Hay noches —cada vez menos— en que la San Rafael aún conserva un eco de su viejo esplendor. Basta caminar unas cuadras para que la memoria se active: el olor tenue del talco de los camerinos, el perfume elegante que se mezclaba con el aire fresco de las funciones nocturnas, el susurro de la gente llegando con prisa a la función de las ocho. Durante décadas, este barrio fue el corazón teatral de la Ciudad de México, un territorio donde la vida diaria se detenía para abrir paso al ritual de la ficción del San Rafael, el Fernando Soler, el Aldama, el México: una constelación de marquesinas que convertía al DF en una ciudad luminosa, orgullosa de su cultura.
Hoy, sin embargo, el aire huele distinto. El perfume ha sido reemplazado por ese polvo amargo que antecede al derrumbe. Frente al Teatro Manolo Fábregas cuelga una cédula que parece más bien una lápida. La maquinaria ya asoma en Serapio Rendón, lista para iniciar un acto final sin aplausos. En su lugar, casi con certeza, se levantará una torre de departamentos con balcones brillantes y un lobby sin historia. Un edificio funcional, rentable, indiferente.
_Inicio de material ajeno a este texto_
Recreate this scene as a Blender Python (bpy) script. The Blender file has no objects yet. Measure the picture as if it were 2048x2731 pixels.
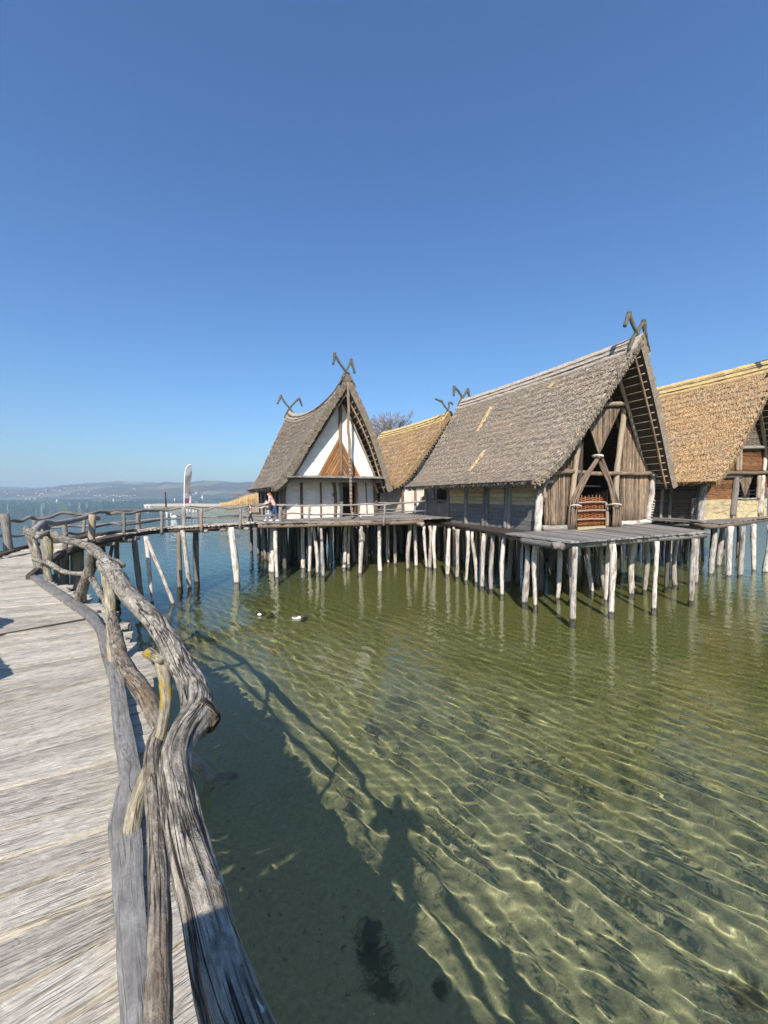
import bpy, bmesh, math, random
import numpy as np
from mathutils import Vector, Matrix, noise
random.seed(7)
S = bpy.context.scene; COL = S.collection
V = Vector
# ------------------------------------------------------------------ camera
W0, H0, F0 = 2048, 2731, 1020.0
HC, DK = 4.15, 2.5                       # eye height and deck height above the lake
PITCH = math.atan((1365.5-1320.5)/F0); ROLL = math.radians(0.49)
cam = bpy.data.cameras.new('camera'); camo = bpy.data.objects.new('camera', cam); COL.objects.link(camo)
cam.sensor_fit = 'VERTICAL'; cam.sensor_height = 36; cam.lens = 36*F0/H0; cam.clip_start = .05; cam.clip_end = 30000
CR = Matrix.Rotation(math.radians(90)-PITCH, 4, 'X') @ Matrix.Rotation(-ROLL, 4, 'Z')
camo.matrix_world = Matrix.Translation((0, 0, HC)) @ CR
S.camera = camo
# ------------------------------------------------------------------ sun, sky, exposure
EL = math.radians(39); SHD = V((.047, 1, 0)).normalized()
sun = bpy.data.lights.new('sun', 'SUN'); suno = bpy.data.objects.new('sun', sun); COL.objects.link(suno)
suno.rotation_euler = V((SHD.x*math.cos(EL), SHD.y*math.cos(EL), -math.sin(EL))).to_track_quat('-Z', 'Y').to_euler()
suno.location = (0, -20, 40)
sun.energy = 5.0; sun.angle = math.radians(.5); sun.color = (1, .93, .82)
sun.cycles.is_caustics_light = True; sun.cycles.use_multiple_importance_sampling = False
wd = bpy.data.worlds.new('World'); S.world = wd; wd.use_nodes = True
bg = wd.node_tree.nodes['Background']; sky = wd.node_tree.nodes.new('ShaderNodeTexSky')
sky.sky_type = 'NISHITA'; sky.sun_disc = False; sky.sun_elevation = EL; sky.sun_rotation = math.atan2(-SHD.x, -SHD.y)
sky.altitude = 400; sky.air_density = 1.6; sky.dust_density = 1.0; sky.ozone_density = 6.0
sk2 = wd.node_tree.nodes.new('ShaderNodeMix'); sk2.data_type = 'RGBA'; sk2.blend_type = 'MULTIPLY'; sk2.inputs[0].default_value = 1
sk2.inputs[7].default_value = (.72, .96, 1.25, 1); wd.node_tree.links.new(sky.outputs[0], sk2.inputs[6])
wd.node_tree.links.new(sk2.outputs[2], bg.inputs[0]); bg.inputs[1].default_value = .088
S.view_settings.view_transform = 'Standard'; S.view_settings.look = 'None'; S.view_settings.exposure = .48; S.view_settings.gamma = 1
S.cycles.use_denoising = True; S.cycles.denoising_prefilter = 'FAST'; S.cycles.max_bounces = 10; S.cycles.transmission_bounces = 6; S.cycles.volume_bounces = 0
S.cycles.sample_clamp_indirect = 6
# ------------------------------------------------------------------ helpers: rays
CR3 = CR.to_3x3()
def ray(px, py): return CR3 @ V(((px-W0/2)/F0, (H0/2-py)/F0, -1.0))
def onz(px, py, z): d = ray(px, py); return V((0, 0, HC)) + d*((z-HC)/d.z)
def atY(px, py, Y): d = ray(px, py); return V((0, 0, HC)) + d*(Y/d.y)
def onplane(px, py, p, n): d = ray(px, py); o = V((0, 0, HC)); return o + d*((p-o).dot(n)/d.dot(n))
def nz(p, s=1.0, o=0.0): return noise.noise(V((p[0]*s+o, p[1]*s+o*1.7, p[2]*s-o)))
def smooth(x): x = min(1, max(0, x)); return x*x*(3-2*x)
def lerp(a, b, t): return a+(b-a)*t
def spline(pts, n):
    """Catmull-Rom through pts (tuples of any length), n samples."""
    P = [np.array(p, float) for p in pts]; P = [2*P[0]-P[1]]+P+[2*P[-1]-P[-2]]; m = len(P)-3; out = []
    for i in range(n):
        x = i/(n-1)*m; k = min(int(x), m-1); t = x-k; a, b, c, d = P[k:k+4]
        out.append(.5*((2*b)+(c-a)*t+(2*a-5*b+4*c-d)*t*t+(3*b-a-3*c+d)*t**3))
    return out
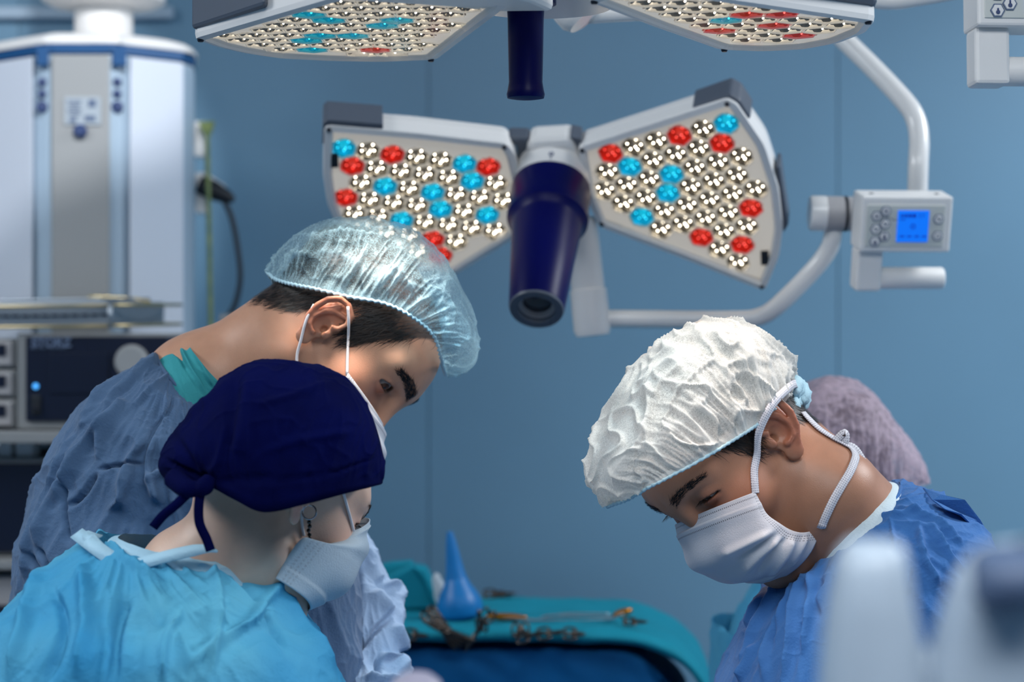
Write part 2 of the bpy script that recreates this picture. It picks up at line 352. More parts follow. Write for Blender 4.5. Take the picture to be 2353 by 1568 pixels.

El golpe no es solo al inmueble: es cultural, simbólico, emocional. Porque el Teatro Manolo Fábregas no era un recinto más. Inaugurado en 1965, surgió del empeño de Manolo Fábregas —actor, productor, heredero de una dinastía teatral— quien soñó un espacio donde el público pudiera reencontrarse con el asombro del gran espectáculo. Durante décadas, logró lo que parecía imposible: un teatro al mismo tiempo popular y de excelencia, sin complejos, sin prejuicios, sin esa rigidez que separa la alta cultura del entretenimiento.
En su escenario brillaron producciones que marcaron época: El violinista en el tejado, Mi bella dama, La novicia rebelde. Por sus pasillos caminaron figuras como Silvia Pinal, Julissa, Héctor Bonilla. Y en sus butacas se sentaron generaciones enteras: los vecinos de San Cosme, estudiantes de teatro, familias que ahorraban para una noche especial, y también políticos, actrices de cine, diplomáticos y escritores. El Fábregas era un punto de encuentro donde la ciudad se miraba a sí misma con curiosidad y cariño.
Los vecinos guardan recuerdos que hoy, frente al derrumbe, adquieren un brillo nuevo. Recuerdan cómo la calle cambiaba de ánimo cuando había función: taxis en doble fila, vendedores improvisados, conversaciones que flotaban como un murmullo feliz. Recuerdan también el olor dulce del cigarro que escapaba a la salida, el tintineo de los vasos en los restaurantes de Sullivan, la prisa por comentar los diálogos de la obra antes de que la magia se evaporara. El Fábregas era un lugar donde la ciudad se daba permiso de ser vulnerable y risueña.
Pero esa vitalidad comenzó a extinguirse tras la muerte de Manolo Fábregas en 1996. Lo que siguió es la historia conocida de tantos espacios culturales de esta ciudad: litigios, deudas, los cambios en la industria teatral y una falta de protección pública que dejó al inmueble a la deriva. Allí, en ese abandono silencioso, comenzó el verdadero deterioro. El teatro no murió de vejez: murió de falta de voluntad institucional, de la incapacidad para reconocer su valor histórico y de la presión inmobiliaria que desde hace dos décadas avanza sobre la San Rafael como un oleaje constante.
Cada edificio que cae en esta ciudad —y especialmente uno con carga cultural— borra un fragmento del relato que nos explica quiénes fuimos. No se trata de resistirse al desarrollo, sino de preguntarse qué clase de desarrollo queremos. ¿una ciudad que integra su pasado para construir un futuro más rico, más profundo, menos desechable?
Las alternativas existen, es posible preservar elementos emblemáticos como la marquesina, conservar parte de la estructura original, trasladar las butacas históricas a un centro cultural de barrio, integrar un pequeño espacio comunitario para teatro y artes escénicas, o al menos colocar una placa que recuerde que allí se vivieron noches irrepetibles. No son soluciones perfectas, pero sí gestos necesarios para mitigar el vacío.
La inminente demolición es, en cierto sentido, su última función. Una función amarga, sin telón ni aplausos, en la que la ciudad debe decidir si acepta su propio olvido o si pelea por su memoria. Porque el verdadero derrumbe no será el del edificio, sino el de la convicción de que el pasado todavía importa. Y una ciudad que renuncia a ese vínculo no crece: se encoge, se opaca, se queda sin alma.